2017 dürfte nochmal knapp 2% mehr Eisenerz eingeführt werden, danach sollen sich die Importe aber bei rund 1,06 Mrd. Tonnen pro Jahr einpendeln (Grafik 3). Denn die Stahlproduktion in China dürfte die aktuell hohen Produktionsniveaus nicht halten können. Einer potenziell rückläufigen Nachfrage stehen umweltbedingte Schließungen kleinerer Minen im Land gegenüber, so dass die chinesische Eisenerznachfrage am seewärtigen Markt relativ konstant ausfallen dürfte.

Durch die hohen Importe im letzten Jahr und bislang auch in diesem Jahr haben sich große Eisenerzvorräte in China aufgetürmt. Diese lagen Ende März in den chinesischen Häfen bei rekordhohen 132,5 Mio. Tonnen (Grafik 4).

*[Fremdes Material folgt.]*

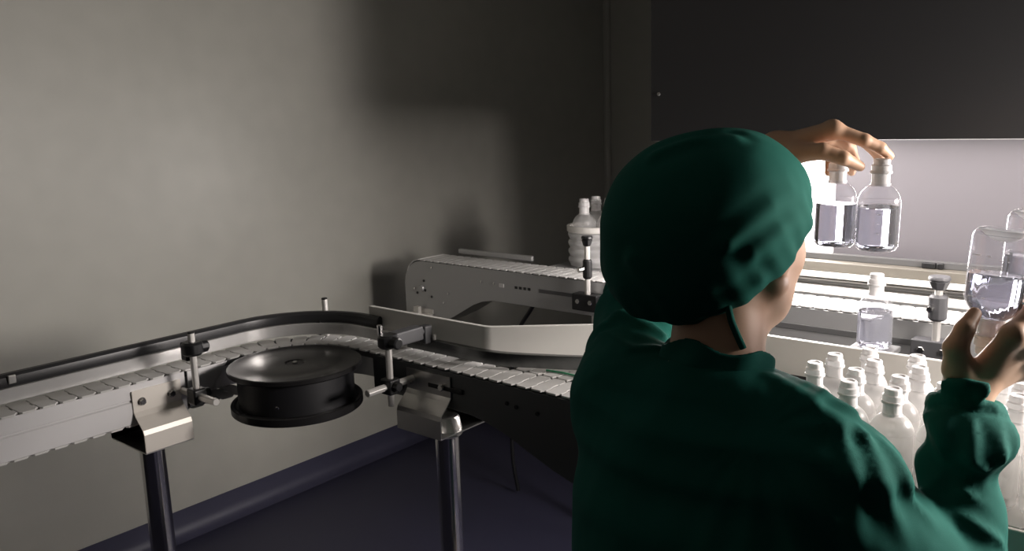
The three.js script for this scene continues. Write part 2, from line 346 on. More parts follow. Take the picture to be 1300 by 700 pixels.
  const nearB = saddle(LB).applyMatrix4(toB).translate(NX - .002, 0, zB), farB = saddle(LB).applyMatrix4(toB).applyMatrix4(new THREE.Matrix4().makeScale(-1, 1, 1)).translate(NX + BW + .002, 0, zB);
  const brB = part('leg_bracket', nearB, M.steel, t);  // steel in place of zinc, darkening the bracket that gets no light
  part('far_flange', farB, M.satin, t, brB);
  part('bottom_plate', box(NX - .038, NX + BW + .038, -.6935, -.6905, zB, zB + LB), M.steel, t, brB);
  for (const z of [zB + .02, zB + .115]) part('bolt', bolt([NX - .004, -.585, z], [-1, 0, 0], .008, .006), M.polished, t, brB);
  part('leg_collar', rod([xc - .02, -.705, zB + .10], [xc - .02, -.66, zB + .10], .036, .03, 40, .004), M.satin, t);
  for (const [z, n] of [[zB + .10, 0], [-.1, 1]]) {
    part('leg', rod([xc - .02, FLOOR + .02, z], [xc - .02, n ? -.8 : -.70, z], .027, .027, 40), M.polished, t);
    part('leg_foot', rod([xc - .02, FLOOR, z], [xc - .02, FLOOR + .022, z], .042, .036, 40, .003), M.blackPlastic, t);
  }
}

// ---------------------------------------------------------------- bottle table in front of the person
{
  const t = thing('bottle_table', 'wide white slat table covered with capped bottles in front of the person', 'table', [1.45, FLOOR, -.4]);
  for (const [x, z0] of [[1.3965, -1.13], [1.4815, -1.02], [1.5665, -.93]]) for (let z = z0; z < .12; z += PITCH) partAt('slat', slatG, slatMat(), t, [x, BELT, z], -Math.PI / 2);
  for (let z = -.74; z < .12; z += PITCH) partAt('slat', slatG, slatMat(), t, [1.2265, BELT, z], -Math.PI / 2);
  part('table_frame', merge([box(1.356, 1.608, -.575, -.547, -1.15, .12), box(1.183, 1.264, -.575, -.547, -.76, .12)]), M.apron, t);
  part('edge_strip', box(1.176, 1.184, -.60, -.5415, -.76, .12, .002), M.whitePlastic, t);
  part('edge_strip', box(1.609, 1.622, -.60, -.5415, -.87, .12, .002), M.whitePlastic, t);
  part('bottle_deck', box(1.622, 1.993, -.555, -.5415, -.625, -.53, .003), M.strip, t);
  for (const [x, z] of [[1.23, -.7], [1.58, -.8], [1.23, .06], [1.58, .06]]) part('leg', rod([x, FLOOR, z], [x, -.575, z], .02, .02, 24), M.steel, t);
}
{
  const t = thing('guard_rail', 'white plastic guard strip bending along the near conveyor and round the bottle table', 'guard', [1.48, BELT, -.9]);
  const g = [[1.346, -1.612], [1.346, -1.235], [1.348, -1.222], [1.354, -1.208], [1.60, -.892], [1.607, -.878], [1.609, -.86], [1.609, .12]];
  part('guard_strip', sweep(g, [[0, -.528], [0, -.456], [.001, -.455], [.011, -.455], [.012, -.456], [.012, -.528]], .35), M.whitePlastic, t);
  part('gap_shade_strip', sweep(g.slice(4), [[.002, -.541], [.002, -.528], [.010, -.528], [.010, -.541]], .35), M.blackPlastic, t);  // black bar drawn for the dark gap under the guard
  part('guard_foot', merge([box(1.358, 1.37, -.56, -.50, -1.5, -1.46, .002), box(1.358, 1.37, -.56, -.50, -1.3, -1.26, .002)]), M.steel, t);
}

// ---------------------------------------------------------------- the far conveyor
const FXN = 2.27, BW2 = .147, slatWideG = slatGeometry(BW2);
{
  const t = thing('slat_conveyor', 'far slat conveyor with rounded steel end, running behind the person to the lit booth', 'conveyor', [FXN, FLOOR, -1.2]);
  const xc = FXN + BW2 / 2;
  for (let z = -2.38; z < .14; z += PITCH) partAt('slat', slatWideG, slatMat(), t, [xc, BELT, z], -Math.PI / 2);
  for (let i = 0; i < 3; i++) { const a = (i + .55) / 4 * Math.PI / 2 * 1.1; partAt('slat', slatWideG, slatMat(), t, [xc, BELT - .075 + .075 * Math.cos(a), -2.40 - .075 * Math.sin(a)], Math.PI / 2, 0, -a); }
  const o = [[.16, -.547], [-2.395, -.547], [-2.42, -.552], [-2.445, -.564], [-2.468, -.584], [-2.482, -.612], [-2.487, -.64], [-2.488, -.80], [-2.36, -.80], [-2.29, -.782], [-2.226, -.752], [-2.17, -.72], [-2.12, -.692], [-2.07, -.672], [-2.02, -.664], [-1.96, -.663], [.16, -.663]].reverse();
  part('side_plate', plate(o, [], .004, 'x', FXN + .001), M.plate, t);
  part('side_plate', plate(o, [], .004, 'x', FXN + BW2 - .005), M.plate, t);
  const u = [[-2.36, -.80], [-2.29, -.782], [-2.226, -.752], [-2.17, -.72], [-2.12, -.692], [-2.07, -.672], [-2.02, -.664], [-1.96, -.663]];
  part('curved_cover', plate([...u, ...[...u].reverse().map(([a, b]) => [a - .002, b + .003])], [], BW2 - .012, 'x', FXN + .006, 0), M.polished, t);
  part('slide_bed', box(FXN + .007, FXN + BW2 - .007, -.562, -.548, -2.38, .14), M.strip, t);
  for (const [z, y] of [[-2.329, -.567], [-2.245, -.661], [-2.071, -.597], [-2.009, -.596], [-2.43, -.66], [-2.27, -.70]]) part('bolt', bolt([FXN + .001, y, z], [-1, 0, 0], .005, .004), M.polished, t);
  for (const [z, y] of [[-2.377, -.624], [-2.371, -.662], [-2.417, -.676], [-2.337, -.684]]) part('bolt', bolt([FXN + .001, y, z], [-1, 0, 0], .0055, .003), M.blackPlastic, t);
  part('end_boss', rod([FXN + .001, -.655, -2.39], [FXN - .008, -.655, -2.39], .013, .012, 24), M.plate, t);
  part('end_angle', merge([box(FXN - .035, FXN, -.757, -.753, -2.44, -2.33), box(FXN - .004, FXN, -.757, -.735, -2.44, -2.33), box(FXN - .03, FXN - .014, -.753, -.725, -2.405, -2.385)]), M.satin, t);
  part('maker_plate', box(FXN - .001, FXN + .002, -.608, -.594, -1.985, -1.962, .0008), M.aluminium, t);
  for (const z of [-1.905, -1.885, -1.865, -1.845]) part('slot_hole', box(FXN - .0005, FXN + .002, -.606, -.596, z - .006, z + .006, .001), M.blackPlastic, t);
  part('side_slot', box(FXN - .0008, FXN + .002, -.608, -.595, -1.80, -1.60, .001), M.strip, t);
  part('side_slot', box(FXN - .0008, FXN + .002, -.612, -.596, -.955, -.57, .001), M.strip, t);
  part('side_rail', box(FXN + BW2 + .004, FXN + BW2 + .02, -.535, -.513, -2.33, -1.95, .006), M.plate, t);
  part('guide_rail', box(FXN + BW2 + .004, FXN + BW2 + .012, -.535, -.512, -1.17, .14, .002), M.whitePlastic, t);
  for (const z of [-1.572, -.515]) {
    const dark = z < -1, x = FXN - .03;
    const g = part('guide_post', rod([x, -.62, z], [x, dark ? -.392 : -.44, z], .0095), M.satin, t);
    part('post_block', merge([box(x - .016, FXN, -.638, -.582, z - .055, z + .045, .004)]), dark ? M.blackPlastic : M.greyClamp, t, g);
    for (const dz of [-.03, .02]) part('block_bolt', bolt([x - .016, -.607, z + dz], [-1, 0, 0], .009, .004), M.polished, t, g);
    const k = part('post_clamp', rod([x, -.53, z], [x, -.465, z], .022, .022, 28, .006), dark ? M.blackPlastic : M.greyClamp, t, g);
    if (dark) { k.geometry.scale(.7, 1, .7); k.geometry.translate((x - FXN) * .3, 0, (z + 1.2) * .3); }
    part('clamp_screw', rod([x, -.495, z - .005], [x - .034, -.498, z - .012], .009, .008, 16), M.polished, t, g);
    part('post_knob', merge([rod([x, -.452, z], [x, -.428, z], dark ? .013 : .017, dark ? .018 : .025, 8, .003), rod([x, -.428, z], [x, -.418, z], dark ? .019 : .026, dark ? .018 : .025, 28, .002)]).translate(0, dark ? .03 : 0, 0), dark ? M.blackPlastic : M.greyClamp, t, g);
  }
  part('side_shelf', box(FXN + BW2 + .02, 2.68, -.552, -.545, -1.88, -1.54, .002), M.plate, t);
  for (const [x, z] of [[FXN + .03, -1.545], [2.62, -1.8], [FXN + .04, -.1]]) part('leg', box(x - .014, x + .014, FLOOR, x > 2.5 ? -.552 : -.66, z - .014, z + .014, .003), M.satin, t);
}
{
  const pts = [[2.312, -.668, -1.86], [2.315, -.70, -1.885], [2.318, -.75, -1.925], [2.325, -.82, -1.965], [2.33, -1.0, -1.99], [2.335, -1.3, -2.0], [2.36, -1.435, -2.0]].map(V3);
  const t = thing('power_cable', 'black cable hanging down under the far conveyor', 'cable', [2.36, FLOOR, -2.0]);
  part('cable_sheath', new THREE.TubeGeometry(new THREE.CatmullRomCurve3(pts), 40, .0075, 10), M.cable, t);
}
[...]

Allerdings soll es sich hierbei zumeist um qualitativ geringerwertiges Eisenerz handeln.

Das hochwertige Eisenerz wird dagegen offenbar von den Stahlproduzenten direkt abgefragt und verarbeitet. Denn zur Verarbeitung des geringerwertigen Eisenerzes wird mehr Energie benötigt, da dieses Eisenerz einen relativ hohen Anteil an Siliziumdioxid (Kieselerde) enthält. Die wiederum hemmt den chemischen Prozess zur Auslösung des Eisens aus dem Erz im Hochofen. Die Energie wird durch den Einsatz von Kokskohle gewonnen, wodurch die Produktionskosten steigen.